Where can I put my money?

 





What is investing? 


In everyday life, we often refer to investing as putting time or effort that can give long-term benefits such as education. When we talk about investing from a financial perspective, we’re more concerned with investing money, with the expectation of generating an income.




Investing is empowering 


Investing’s long-term benefits may place you on the path to the lifestyle you want to live. For most investors, growing their investments and savings isn’t about getting wealthy quickly. It's about having financially secure and option to choose the life they want to lead. To put them in power.


Word of the day: Compounding

The process that occurs when you let the returns from your investment build up and be re-invested, so that you are earning returns on your returns. This causes an investment to exponentially increase in value, due to the return earned on both the original investment and its accumulated returns.


Compounding is most used in the phrase, Compounding Returns.


Types of investments:  


Shares 


One of the most well-known types of investments, are shares. Put simply, when you buy a share, you are acquiring a small piece of ownership in a company.


You may have also heard shares referred to as stocks, or equities.  


As you own part of the company, you are also entitled to part of the earnings of that company. Profitable companies may therefore pay dividends, which is a way of distributing the earnings of the company to its shareholders. Most companies pay a large proportion of their earnings out in dividends.


You can purchase shares through a stock market, which is essentially a one big auction house where buyers and sellers list their asking buying and selling price, and when agreed upon, pass on ownership of shares. In Malaysia, this is the Bursa Malaysia.


Unit Trusts  


Unit Trusts are a form of collective investment that allows investors with similar investment goals to pool their money to be invested in a portfolio of assets.


A fund manager then invests the pooled money in a portfolio which may include many asset classes such as cash, bonds, shares, properties and commodities.


Unit holders do not own the assets in the portfolio directly. Ownership of the fund is divided into units. As the fund increases or decreases in value, the value of each unit increases or decreases accordingly. The number of units held depends on the amount of money invested and the purchase price per unit at the time of investment.

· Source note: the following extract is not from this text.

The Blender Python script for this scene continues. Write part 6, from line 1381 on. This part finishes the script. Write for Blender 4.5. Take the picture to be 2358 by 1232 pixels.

One of the advantages of investing in unit trust funds is that for a low cost, they give you exposure to many different companies, diversifying your investment. We’ll talk more about the importance of diversification later in this series.


Cash   


Cash is what you keep in your bank account. It represents the low risk but low reward option of the investment world.


When we talk about cash as investments, we focus on high profit rate savings accounts and fixed deposits. Fixed deposits are bank accounts where you cannot touch your cash for a specified number of months and usually receive a higher profit rate.


The advantage of keeping money in cash is that it provides certainty that you will get your money back when you need it. However, this comes at the cost of low yields, which can be very low. Currently, we are living in a low-interest rate environment, with most of the profit earned from cash investments is losing out to the rising of living cost.


Property 


Unlike the above investments, property is a physical thing that you can see and touch. Demand and supply for property is the main driver of its prices. There are many factors which influence the demand for property, but location is the main one.